串中学校には正野小学校、串小学校、与侈小学校の卒業生が通っていたが、平成5年に与侈小学校が三崎小学校と統合して与侈の生徒は三崎中学校に通うことになった。串中学校自体も平成16年に三崎中学校に統合となる。その跡地は体育館のない正野小学校と串小学校が統合した佐田岬中学校が移転することとなり、小学校規格への改築と給食施設などの増築が行われた。しかし、検査の結果耐震改修促進法をクリアできず、佐田岬小学校は急遽串小学校跡に開設されることになった。めまぐるしい学校統合ラッシュでかなりの税金が無駄に使われてしまったことになるが、グランドはヘリポートとしていざというときには役だってくれることになっている。
この串の浜から北に広がる広い断層谷からは多くの古代史蹟が見つかっており、かなり昔から集落が形成されていたと思われる。この谷を登ったところが「みのこし」で、そこには漁協の直営店「漁師物語り」が営業していた。そこから北はハマカンゾウの群生も見られる崖になっている。お年寄りに聞くと、野坂神社の例祭には、二名津等の瀬戸内からの人はここに船をつけて、最短距離で野坂神社に向かったそうだ。
漁師物語りの上には中山間事業によって、平成14年串集落への車道ができた。その上には、「いこいの広場」という公園がある。この広場には串の人の特質を表す逸話がある。この公園は、串の老人や子供達のまさにいこいの広場として作られ、それほど広くはないが、クロッケーができるコートと子供達が遊べる遊具も設置された。ここには電子水準点、通信用アンテナが立っているので、その見返りの事業だったのかもしれない。さて、結果としては残念なことに集落から少々離れたところなので不便なのであろうが、実際には誰も寄りつかない公園になってしまった。串のお年寄りはボール遊びよりも動ける間は少しでも仕事をする生活を選んだようであり、といって串の子どももわざわざ辺鄙なこの広場へ来る必要性もないのである。近年は年一回やっていた草刈り作業もやらなくなってパンダも草木に埋もれつつある。しかし、半島が狭まったところにある見晴らしの良いこの公園はバードウォッチャーの聖地である。電子水準点をはじめ各種アンテナが設置されたが、人が全く来ない上に車道が通じてトイレもありその渡り鳥観察には最適な条件が備わっていることには今も変わりない。
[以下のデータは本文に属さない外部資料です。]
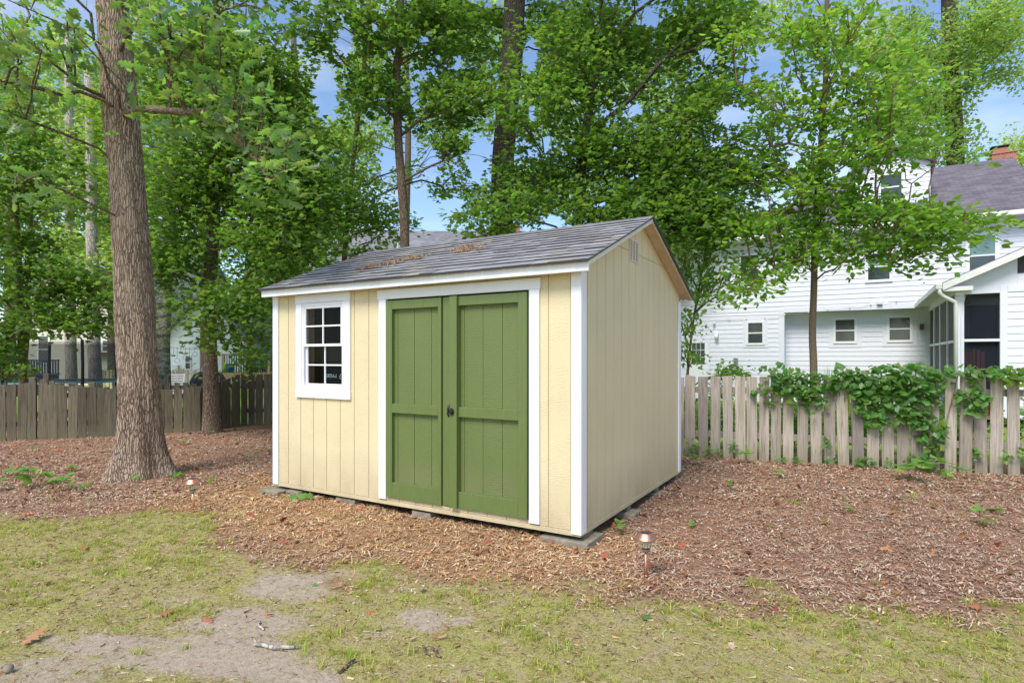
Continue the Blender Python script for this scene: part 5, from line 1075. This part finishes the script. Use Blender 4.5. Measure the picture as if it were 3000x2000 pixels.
for px, py, s_, n, lb in SEED:
    s_ *= 1.3; b = G(px, py); b.z = float(gz(b.x, b.y)); t = thing('seedling', lb, 'seedling', b); sm = MB(); P_, N_, A_ = [], [], []
    for i in range(max(2, n // 3)):
        a = rng.rand() * 6.28; r = s_ * (.2 + .9 * rng.rand()) * (0 if i == 0 else 1); h = s_ * (.35 + .5 * rng.rand()); tip = Vector((math.cos(a) * r, math.sin(a) * r, h)); sm.tube([(tip.x * .3, tip.y * .3, -.01), tip * .6, tip], .0022, 4)
        for j in range(4): q = a + j * 1.6 + rng.rand(); P_.append(tip); N_.append((rng.randn() * .3, rng.randn() * .3, 1)); A_.append((math.cos(q), math.sin(q), .1 * rng.randn()))
    sm.build('stem', M['lf_plant'], t); leaf_mesh('leaves', np.array(P_), np.array(N_), np.array(A_), s_ * (.32 + .25 * rng.rand(len(P_))), T_OVAL, M['lf_plant'], t)
b = G(882, 1470); b.z = .02; t = thing('seedling', 'bright heart shaped leaves beside the block under the shed front', 'seedling', b)
leaf_mesh('leaves', np.array([(-.05, 0, .06), (.02, -.01, .075), (.07, .01, .07)]), np.array([(-.3, -.5, 1), (.1, -.6, .9), (.5, -.5, .8)]), np.array([(-.7, -.4, -.3), (.1, -.6, -.7), (.5, -.3, -.6)]), np.array([.10, .10, .085]), T_VINE, M['lf_plant'], t)
MB().tube([(0, 0, -.02), (0, 0, .04), (.02, -.01, .075)], .003, 5).build('stem', M['lf_plant'], t)
STK = [(745, 1893, 875, 1902, .011, 'pale lichen covered stick on the bare soil'), (992, 1975, 1040, 1938, .009, 'short dark stick in the grass at the bottom centre'), (1265, 1905, 1292, 1930, .008, 'bent dark twig in the foreground grass'), (763, 1820, 772, 1848, .007, 'short twig standing out on the bare soil above the pale stick'), (1240, 1900, 1262, 1925, .007, 'forked twig left of the bent dark twig'), (2520, 1515, 2720, 1545, .008, 'long thin stick in the right mulch'), (2925, 1520, 3010, 1568, .007, 'long dark stick at the right edge of the mulch'), (2140, 1740, 2180, 1728, .008, 'short stick at the edge of the grass right of the solar light'), (0, 1975, 38, 1940, .012, 'thick stick at the bottom left corner') if False else (2240, 1372, 2300, 1398, .006, 'pale thin stick near the fence foot')]
for x0_, y0_, x1_, y1_, r_, lb in STK:
    a, b = G(x0_, y0_), G(x1_, y1_); z = lambda p: Vector((p.x, p.y, float(gz(p.x, p.y)) + r_ * 1.2)); m_ = a.lerp(b, .5) + Vector(rng.randn(3) * .012); t = MB(); n0_ = z(a); pts = [z(a), z(a.lerp(m_, .5) + Vector(rng.randn(3) * .008)), z(m_), z(m_.lerp(b, .5) + Vector(rng.randn(3) * .008)), z(b)]
    t.tube([p - n0_ for p in pts], [r_ * .8, r_, r_ * .9, r_, r_ * .6], 7); t.tube([pts[2] - n0_, pts[2] - n0_ + Vector((rng.randn() * .03, .03, .012))], [r_ * .5, r_ * .2], 5)
    o = t.build('stick', M['bark_pale'] if 'pale' in lb else M['bark_brown'], smooth=True); o.location = n0_; tag(o, lb, 'stick')
DL = [(2675, 1440, .10, (.60, .58, .30), 'pale yellow fallen leaf in front of the grapevine'), (1073, 1792, .055, (.45, .13, .05), 'bright orange leaf on the bare grass left of centre'), (2140, 1890, .06, (.50, .36, .26), 'light brown curled leaf standing in the foreground grass'), (590, 1805, .11, (.30, .13, .07), 'reddish brown leaf pair on the bare soil'), (470, 1800, .07, (.26, .12, .06), 'small curled brown leaf left of the leaf pair'), (1840, 1655, .07, (.26, .08, .04), 'dark red leaf left of the right solar light'), (1560, 1575, .09, (.28, .09, .04), 'dark red leaf below the shed skirt'), (60, 1890, .13, (.38, .19, .09), 'curled orange brown leaf at the left edge'), (110, 1508, .12, (.36, .12, .05), 'red brown leaf heap at the left grass edge'), (1880, 1820, .07, (.07, .16, .03), 'fresh green leaf lying in the grass at the right') , (920, 1708, .055, (.10, .2, .05), 'fresh green leaf on the bare soil'), (1455, 1700, .05, (.4, .14, .05), 'orange leaf at the chip edge'), (1245, 1732, .05, (.05, .05, .055), 'dark round leaf on the soil at the chip edge')]
for i, (px, py, s_, c, lb) in enumerate(DL):
    b = G(px, py); b.z = float(gz(b.x, b.y)) + .012; mk = 'dry leaf %d' % i; 
    if mk not in M: M[mk] = paint('leaf tone', c, .7, .25, (30, 30, 30), .5)
    an = rng.rand() * 6.28; o = leaf_mesh('fallen_leaf', np.zeros((1, 3)), np.array([(.25 * rng.randn(), -.35, 1)]), np.array([(math.cos(an), math.sin(an), .25)]), np.array([s_]), T_OAK if i % 2 else T_MAPLE, M[mk]); o.location = b; tag(o, lb, 'leaf')
b = G(25, 1968); eg = MB(); eg.lathe([(.001, -.022), (.012, -.018), (.021, -.004), (.021, .006), (.013, .018), (.001, .022)], 14); o = eg.build('pebble', M['concrete'], smooth=True); o.location = b + Vector((0, 0, .016)); o.rotation_euler = (.3, .2, 0); tag(o, 'smooth pale egg shaped stone at the bottom left corner', 'stone')

# ================================================================ LOOSE STUFF
def inside_shed(x, y, m=.0): lx, ly = to_local(SHED, x, y); return (lx > -SL - m) & (lx < m) & (ly > .25 - m) & (ly < SW + m)
def scatter(dens, y0, y1, pad=1.3):
    n = int(dens * .88 * pad * (y1 * y1 - y0 * y0)); u = rng.rand(n); y = np.sqrt(y0 * y0 + u * (y1 * y1 - y0 * y0)); x = (rng.rand(n) * 2 - 1) * y * .88 * pad; return x, y
cx_, cy_ = [], []
for a, b, dn in ((3.0, 4.6, 3000), (4.6, 6.2, 2200), (6.2, 8.2, 1350), (8.2, 12.7, 650)):
    x, y = scatter(dn, a, b); cx_.append(x); cy_.append(y)
x = np.concatenate(cx_); y = np.concatenate(cy_); mu = mulch_at(x, y); leftf = np.interp(x, [p[0] for p in LP], [p[1] for p in LP])
keep = (rng.rand(len(x)) < np.where(mu > .5, .15 + .85 * mu, .05 + mu * .8)) & ~inside_shed(x, y) & (behind_right(x, y) < .1) & ((x > -4.0) | (y < leftf)) & (np.hypot(x + 4.6, y - 7.2) > .42)
dirt_ = dirt_at(x, y); keep &= (rng.rand(len(x)) > dirt_ * .85) & (rng.rand(len(x)) < .45 + .9 * sstep(.3, .6, fbm(x, y, 3.5, 4, 60)))
x, y = x[keep], y[keep]; n = len(x); fr_ = fresh_at(x, y) * mulch_at(x, y)
ln = (.016 + .045 * rng.rand(n) ** 2) * np.where(y > 6, 1.35, 1) * (1 + .35 * fr_); wd = (.0022 + .0055 * rng.rand(n) ** 1.5) * np.where(y > 6, 1.5, 1)
ned = rng.rand(n) < .30; ln = np.where(ned, ln * 1.9 + .02, ln); wd = np.where(ned, wd * .3 + .0005, wd)
an = rng.rand(n) * 6.283; ca, sa = np.cos(an), np.sin(an); tilt = rng.randn(n) * .16; z0 = gz(x, y) + .003 + rng.rand(n) * .014 + .012 * sstep(.45, .7, fbm(x, y, 3.5, 4, 60)); curl = rng.randn(n) * .006; bend = rng.randn(n) * .22
VV = np.zeros((n, 6, 3))
for i, t in enumerate((-1, 0, 1)):
    L_ = ln * .5 * t; off = bend * ln * .5 * (t * t)
    for j, s_ in enumerate((-1, 1)):
        wv_ = wd * s_ * (.55 if t else 1.0); VV[:, i * 2 + j, 0] = x + ca * L_ - sa * (wv_ + off); VV[:, i * 2 + j, 1] = y + sa * L_ + ca * (wv_ + off); VV[:, i * 2 + j, 2] = z0 + tilt * L_ + (curl if t == 0 else 0) + s_ * wd * rng.randn(n) * .3
idx = (np.arange(n)[:, None] * 6 + np.array([0, 2, 3, 1, 2, 4, 5, 3])[None, :]).ravel()
pal = np.array([(.44, .24, .145), (.34, .155, .09), (.52, .33, .215), (.52, .40, .31), (.24, .12, .08), (.54, .44, .36), (.46, .28, .19)]); palf = np.array([(.62, .40, .22), (.52, .30, .15), (.68, .50, .32), (.42, .22, .11), (.36, .18, .10), (.58, .42, .27), (.50, .24, .12)])
ch_ = rng.randint(0, 7, n); useF = rng.rand(n) < fr_; cc = np.where(useF[:, None], palf[ch_], pal[ch_]) * (.7 + .55 * rng.rand(n))[:, None]; cc = cc * [.98, 1.02, .99]; cc = np.concatenate([cc, np.ones((n, 1))], 1)
o = np_mesh('wood_chips', VV.reshape(-1, 3), np.full(n * 2, 4), idx, M['chips'], None, np.repeat(cc, 2, 0)); tag(o, 'shredded wood mulch and chips spread round the shed', 'mulch', None, 'stuff')
# dry leaf litter
x, y = scatter(15, 3.2, 12.4); mu = mulch_at(x, y); keep = (rng.rand(len(x)) < .06 + mu * .9) & ~inside_shed(x, y) & (behind_right(x, y) < .05) & ((x > -4) | (y < np.interp(x, [p[0] for p in LP], [p[1] for p in LP]))); x, y = x[keep], y[keep]; n = len(x)
M['litter'] = leaf('dry leaf litter', (.30, .12, .055), (.3, .12, .05), .12, .035, .6, .7, .2)
leaf_o = leaf_mesh('leaf_litter', np.stack([x, y, gz(x, y) + .012 + rng.rand(n) * .012], 1), np.array([0, 0, 1.]) + rng.randn(n, 3) * .45, np.concatenate([rng.randn(n, 2), .2 * rng.randn(n, 1)], 1), .03 + .05 * rng.rand(n), T_MAPLE, M['litter']); tag(leaf_o, 'scattered dry brown leaves on the mulch', 'leaf litter', None, 'stuff')
# grass: tufts and short blades
def blades(x, y, h, w_, lean, spread=1.0):
    n = len(x); a = rng.rand(n) * 6.283; dx, dy = np.cos(a), np.sin(a); z = gz(x, y) - .004; r = h * lean; V = np.zeros((n, 5, 3))
    for i, (u, s_) in enumerate(((0, -1), (0, 1), (.55, 1), (.55, -1))):
        V[:, i, 0] = x + dx * r * u * u - dy * w_ * s_ * (1 if u == 0 else .8); V[:, i, 1] = y + dy * r * u * u + dx * w_ * s_ * (1 if u == 0 else .8); V[:, i, 2] = z + h * u
    V[:, 4, 0] = x + dx * r; V[:, 4, 1] = y + dy * r; V[:, 4, 2] = z + h * (1 - .35 * np.minimum(lean, 1.5)); return V
tx, ty = scatter(150, 2.45, 6.8); mu = mulch_at(tx, ty); dd = dirt_at(tx, ty); cl_ = fbm(tx, ty, 2.4, 3, 40)
kp = (rng.rand(len(tx)) < np.where(mu > .75, .02, 1.0 * sstep(.36, .6, cl_)) * (1 - .85 * dd)) & ~inside_shed(tx, ty, .1); tx, ty = tx[kp], ty[kp]
nb = 8 + (rng.rand(len(tx)) ** 2 * 26).astype(int); bx_ = np.repeat(tx, nb); by_ = np.repeat(ty, nb); n = len(bx_); rr = rng.randn(n, 2) * .017; V1 = blades(bx_ + rr[:, 0], by_ + rr[:, 1], (.022 + .050 * rng.rand(n)) * np.repeat(.55 + .6 * rng.rand(len(tx)), nb), .0014 + .0013 * rng.rand(n), .4 + 1.3 * rng.rand(n))
sx, sy = scatter(6500, 2.45, 5.7); mu = mulch_at(sx, sy); dd = dirt_at(sx, sy); kp = (rng.rand(len(sx)) < (1 - mu) * (1 - .93 * dd) * (.3 + .7 * sstep(.35, .6, fbm(sx, sy, 5, 3, 50)))); sx, sy = sx[kp], sy[kp]; n2_ = len(sx)
V2 = blades(sx, sy, .006 + .014 * rng.rand(n2_), .0011 + .0009 * rng.rand(n2_), .6 + 1.6 * rng.rand(n2_))
VV = np.concatenate([V1, V2]); n = len(VV); idx = (np.arange(n)[:, None] * 5 + np.array([0, 1, 2, 3, 3, 2, 4])[None, :]).ravel(); c = rng.rand(n, 4)
o = np_mesh('grass', VV.reshape(-1, 3), np.tile([4, 3], n), idx, M['grass'], None, np.repeat(c, 2, 0)); tag(o, 'sparse short grass and moss of the front lawn', 'grass', None, 'stuff')
# dead thatch straws in the lawn
x, y = scatter(1100, 2.45, 5.6); kp = (rng.rand(len(x)) < (1 - mulch_at(x, y)) * (1 - .8 * dirt_at(x, y))); x, y = x[kp], y[kp]; n = len(x); an = rng.rand(n) * 6.283; L_ = .010 + .030 * rng.rand(n) ** 1.5; w_ = .0006 + .0010 * rng.rand(n); z = gz(x, y) + .004 + .008 * rng.rand(n)
V_ = np.zeros((n, 4, 3))
for i, (u, s_) in enumerate(((-1, -1), (-1, 1), (1, 1), (1, -1))): V_[:, i, 0] = x + np.cos(an) * L_ * u * .5 - np.sin(an) * w_ * s_; V_[:, i, 1] = y + np.sin(an) * L_ * u * .5 + np.cos(an) * w_ * s_; V_[:, i, 2] = z + u * L_ * .12 * rng.randn(n)
pt_ = np.array([(.44, .34, .19), (.36, .22, .12), (.50, .40, .26), (.27, .15, .08)])[rng.randint(0, 4, n)]; cc = np.concatenate([pt_ * (.7 + .5 * rng.rand(n))[:, None], np.ones((n, 1))], 1)
o = np_mesh('straw', V_.reshape(-1, 3), np.full(n, 4), np.arange(n * 4), M['chips'], None, cc); tag(o, 'dead straw and bits lying in the front lawn', 'straw', None, 'stuff')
さて、串には誰でも知られているジョウリイッポ伝説がある。そこに行くと、草履をくれという声が聞こえるというのだが、実害はないあやかしのようだ。その原因についてはよくわかっていないが、名取のうら越えにも草履に関する伝説があり、同様な伝説は、愛媛県ばかりでなく高知県にも多く伝わっている。昔は、間引きや堕胎した子をこっそり土に埋めることがあり、その死んだ幼児(水子の霊:妖怪「のつご」)が原因であるという。夜道を歩いていて、突然足がもつれたり、悲鳴や赤子の泣き声をたてたり、背後から草履をくれと言って追いかけてくるというのだそうだ。対処法としては、草履の鼻緒を通すための「チ」とい小さな輪を与えればよいとされるが、現代人はどうすればよいのであろう。近年風力発電用の風車がこの尾根筋に林立するようになって低周波音が止むことのない地となって、せっかくのジョリィポの声もかき消されてしまい不満がたまっているのではないだろうか。